LISTED RECORDS »
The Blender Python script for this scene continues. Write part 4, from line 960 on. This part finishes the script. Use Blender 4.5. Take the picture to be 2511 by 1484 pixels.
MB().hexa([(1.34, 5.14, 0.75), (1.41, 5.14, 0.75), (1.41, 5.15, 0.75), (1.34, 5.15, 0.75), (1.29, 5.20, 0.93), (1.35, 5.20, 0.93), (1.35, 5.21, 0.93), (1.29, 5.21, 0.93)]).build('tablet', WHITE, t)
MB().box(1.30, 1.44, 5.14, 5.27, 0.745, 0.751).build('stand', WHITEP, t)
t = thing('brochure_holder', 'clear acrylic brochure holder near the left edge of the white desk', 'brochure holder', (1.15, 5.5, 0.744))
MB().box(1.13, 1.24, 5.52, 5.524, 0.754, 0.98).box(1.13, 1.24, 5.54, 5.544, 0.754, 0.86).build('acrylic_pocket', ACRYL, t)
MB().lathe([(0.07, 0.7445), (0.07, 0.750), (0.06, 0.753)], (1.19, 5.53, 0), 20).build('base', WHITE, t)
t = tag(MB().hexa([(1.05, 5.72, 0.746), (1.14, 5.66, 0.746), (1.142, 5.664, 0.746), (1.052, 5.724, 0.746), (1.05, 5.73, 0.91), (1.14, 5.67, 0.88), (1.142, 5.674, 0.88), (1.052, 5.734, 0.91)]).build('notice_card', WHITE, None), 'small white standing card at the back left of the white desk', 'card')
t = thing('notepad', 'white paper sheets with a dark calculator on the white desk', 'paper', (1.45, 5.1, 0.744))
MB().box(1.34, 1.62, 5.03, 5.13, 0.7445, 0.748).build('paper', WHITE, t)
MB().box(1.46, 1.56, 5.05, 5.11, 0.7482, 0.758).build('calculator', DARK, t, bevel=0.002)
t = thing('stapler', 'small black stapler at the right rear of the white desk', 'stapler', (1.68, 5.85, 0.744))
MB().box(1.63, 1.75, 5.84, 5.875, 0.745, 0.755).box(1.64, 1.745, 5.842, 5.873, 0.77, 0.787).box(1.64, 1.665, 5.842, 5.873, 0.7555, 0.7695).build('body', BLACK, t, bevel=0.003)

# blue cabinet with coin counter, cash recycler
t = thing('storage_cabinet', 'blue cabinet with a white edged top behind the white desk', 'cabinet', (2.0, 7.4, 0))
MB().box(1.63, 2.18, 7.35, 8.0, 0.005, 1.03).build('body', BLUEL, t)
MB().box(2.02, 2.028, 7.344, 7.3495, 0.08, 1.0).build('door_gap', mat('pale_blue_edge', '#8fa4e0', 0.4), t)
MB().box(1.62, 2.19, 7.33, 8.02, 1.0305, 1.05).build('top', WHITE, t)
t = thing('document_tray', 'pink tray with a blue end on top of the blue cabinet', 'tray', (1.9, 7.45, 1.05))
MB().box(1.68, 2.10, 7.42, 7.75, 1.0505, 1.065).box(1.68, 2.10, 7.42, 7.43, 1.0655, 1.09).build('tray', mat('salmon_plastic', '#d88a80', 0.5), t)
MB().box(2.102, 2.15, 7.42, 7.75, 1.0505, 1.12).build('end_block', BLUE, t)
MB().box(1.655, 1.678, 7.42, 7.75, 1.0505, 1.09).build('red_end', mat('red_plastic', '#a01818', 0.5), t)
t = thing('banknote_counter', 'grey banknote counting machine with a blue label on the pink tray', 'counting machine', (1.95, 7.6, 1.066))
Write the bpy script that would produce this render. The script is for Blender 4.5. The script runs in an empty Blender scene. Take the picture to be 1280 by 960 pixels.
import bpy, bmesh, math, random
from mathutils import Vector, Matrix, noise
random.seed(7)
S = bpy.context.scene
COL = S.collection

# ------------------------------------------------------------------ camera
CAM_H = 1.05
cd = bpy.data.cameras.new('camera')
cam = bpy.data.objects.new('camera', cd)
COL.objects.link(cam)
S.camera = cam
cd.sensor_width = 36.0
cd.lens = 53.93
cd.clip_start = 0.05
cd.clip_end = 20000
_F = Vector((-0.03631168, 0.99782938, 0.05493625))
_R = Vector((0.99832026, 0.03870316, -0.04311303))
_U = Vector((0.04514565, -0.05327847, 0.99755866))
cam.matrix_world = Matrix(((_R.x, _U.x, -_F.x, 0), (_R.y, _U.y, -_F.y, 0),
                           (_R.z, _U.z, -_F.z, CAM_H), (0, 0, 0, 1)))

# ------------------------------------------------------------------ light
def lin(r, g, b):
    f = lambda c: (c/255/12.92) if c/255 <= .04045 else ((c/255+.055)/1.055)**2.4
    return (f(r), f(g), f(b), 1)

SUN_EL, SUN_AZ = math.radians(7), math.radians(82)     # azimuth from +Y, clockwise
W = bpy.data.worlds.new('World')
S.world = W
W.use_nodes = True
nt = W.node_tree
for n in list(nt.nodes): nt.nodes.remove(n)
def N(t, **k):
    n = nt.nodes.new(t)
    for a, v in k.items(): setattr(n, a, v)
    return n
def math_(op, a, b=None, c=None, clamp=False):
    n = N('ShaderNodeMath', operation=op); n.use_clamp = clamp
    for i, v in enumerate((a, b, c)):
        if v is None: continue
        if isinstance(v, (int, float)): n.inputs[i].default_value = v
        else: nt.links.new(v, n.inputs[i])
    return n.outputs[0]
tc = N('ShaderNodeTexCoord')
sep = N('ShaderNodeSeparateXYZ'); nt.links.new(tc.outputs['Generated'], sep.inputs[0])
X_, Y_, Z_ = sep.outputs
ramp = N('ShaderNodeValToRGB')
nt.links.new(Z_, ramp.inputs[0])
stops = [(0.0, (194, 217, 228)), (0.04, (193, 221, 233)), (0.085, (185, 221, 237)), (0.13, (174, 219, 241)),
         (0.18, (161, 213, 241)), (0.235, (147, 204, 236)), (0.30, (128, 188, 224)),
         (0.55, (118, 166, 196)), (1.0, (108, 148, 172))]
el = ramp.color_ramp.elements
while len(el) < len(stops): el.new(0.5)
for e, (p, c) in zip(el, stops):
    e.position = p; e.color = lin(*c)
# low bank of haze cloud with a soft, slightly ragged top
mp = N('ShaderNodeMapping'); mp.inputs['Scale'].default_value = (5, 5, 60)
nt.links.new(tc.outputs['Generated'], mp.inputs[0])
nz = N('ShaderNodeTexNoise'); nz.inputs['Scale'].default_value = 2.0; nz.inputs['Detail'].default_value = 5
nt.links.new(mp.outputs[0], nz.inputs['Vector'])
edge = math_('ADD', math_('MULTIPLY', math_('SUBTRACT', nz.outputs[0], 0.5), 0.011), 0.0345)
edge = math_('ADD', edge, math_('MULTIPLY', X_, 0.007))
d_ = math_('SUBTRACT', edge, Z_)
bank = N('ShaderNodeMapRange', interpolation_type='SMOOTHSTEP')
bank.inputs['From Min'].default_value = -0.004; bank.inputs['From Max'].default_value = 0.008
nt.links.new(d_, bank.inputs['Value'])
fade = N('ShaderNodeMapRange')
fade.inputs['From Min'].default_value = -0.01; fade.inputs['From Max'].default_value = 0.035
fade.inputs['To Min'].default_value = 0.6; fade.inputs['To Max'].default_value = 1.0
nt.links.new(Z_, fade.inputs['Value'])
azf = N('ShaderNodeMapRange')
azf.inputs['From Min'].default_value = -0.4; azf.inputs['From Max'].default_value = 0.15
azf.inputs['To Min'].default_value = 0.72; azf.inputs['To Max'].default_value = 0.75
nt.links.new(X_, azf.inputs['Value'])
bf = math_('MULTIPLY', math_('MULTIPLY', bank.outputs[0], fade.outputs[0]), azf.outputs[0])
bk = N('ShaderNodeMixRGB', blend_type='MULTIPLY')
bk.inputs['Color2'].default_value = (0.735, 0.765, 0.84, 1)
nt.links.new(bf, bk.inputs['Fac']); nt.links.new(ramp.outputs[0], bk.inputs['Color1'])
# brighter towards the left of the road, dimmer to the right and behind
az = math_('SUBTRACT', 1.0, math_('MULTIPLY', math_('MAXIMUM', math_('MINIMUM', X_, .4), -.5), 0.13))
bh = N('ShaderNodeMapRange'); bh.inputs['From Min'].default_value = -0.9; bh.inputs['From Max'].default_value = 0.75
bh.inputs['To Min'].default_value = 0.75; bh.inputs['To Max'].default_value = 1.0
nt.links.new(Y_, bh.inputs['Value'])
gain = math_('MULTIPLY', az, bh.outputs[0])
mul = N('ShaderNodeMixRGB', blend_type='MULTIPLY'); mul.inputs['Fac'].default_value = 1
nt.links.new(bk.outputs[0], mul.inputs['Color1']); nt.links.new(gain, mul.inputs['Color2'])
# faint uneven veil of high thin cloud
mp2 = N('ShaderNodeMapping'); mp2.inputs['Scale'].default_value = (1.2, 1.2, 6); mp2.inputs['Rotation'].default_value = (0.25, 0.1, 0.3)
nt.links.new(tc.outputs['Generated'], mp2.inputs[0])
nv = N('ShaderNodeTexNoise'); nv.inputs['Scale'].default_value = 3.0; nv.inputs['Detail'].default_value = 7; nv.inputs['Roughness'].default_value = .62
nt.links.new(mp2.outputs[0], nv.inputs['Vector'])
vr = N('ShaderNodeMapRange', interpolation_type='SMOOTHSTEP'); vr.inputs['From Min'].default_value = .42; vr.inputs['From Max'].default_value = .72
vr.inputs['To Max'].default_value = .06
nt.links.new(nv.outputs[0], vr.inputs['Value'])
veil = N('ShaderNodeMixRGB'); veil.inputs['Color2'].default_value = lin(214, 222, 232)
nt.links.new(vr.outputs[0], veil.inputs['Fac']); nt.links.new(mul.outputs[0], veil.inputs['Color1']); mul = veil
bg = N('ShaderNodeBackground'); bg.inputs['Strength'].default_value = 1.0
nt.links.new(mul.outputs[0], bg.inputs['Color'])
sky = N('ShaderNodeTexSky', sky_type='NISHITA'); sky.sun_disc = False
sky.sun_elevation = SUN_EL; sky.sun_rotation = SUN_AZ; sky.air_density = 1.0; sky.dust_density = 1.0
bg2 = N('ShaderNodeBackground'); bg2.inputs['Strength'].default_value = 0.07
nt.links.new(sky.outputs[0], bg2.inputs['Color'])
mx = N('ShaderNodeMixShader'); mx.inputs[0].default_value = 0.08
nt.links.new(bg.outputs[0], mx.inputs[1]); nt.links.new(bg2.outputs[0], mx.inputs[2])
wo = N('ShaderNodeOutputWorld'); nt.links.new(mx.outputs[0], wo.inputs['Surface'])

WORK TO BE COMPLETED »
Return nothing but the lines running from the line with "Write the bpy" through the line with "COL = S.collection", exactly as they appear.

EXPECTED ANSWER »
Write the bpy script that would produce this render. The script is for Blender 4.5. The script runs in an empty Blender scene. Take the picture to be 1280 by 960 pixels.
import bpy, bmesh, math, random
from mathutils import Vector, Matrix, noise
random.seed(7)
S = bpy.context.scene
COL = S.collection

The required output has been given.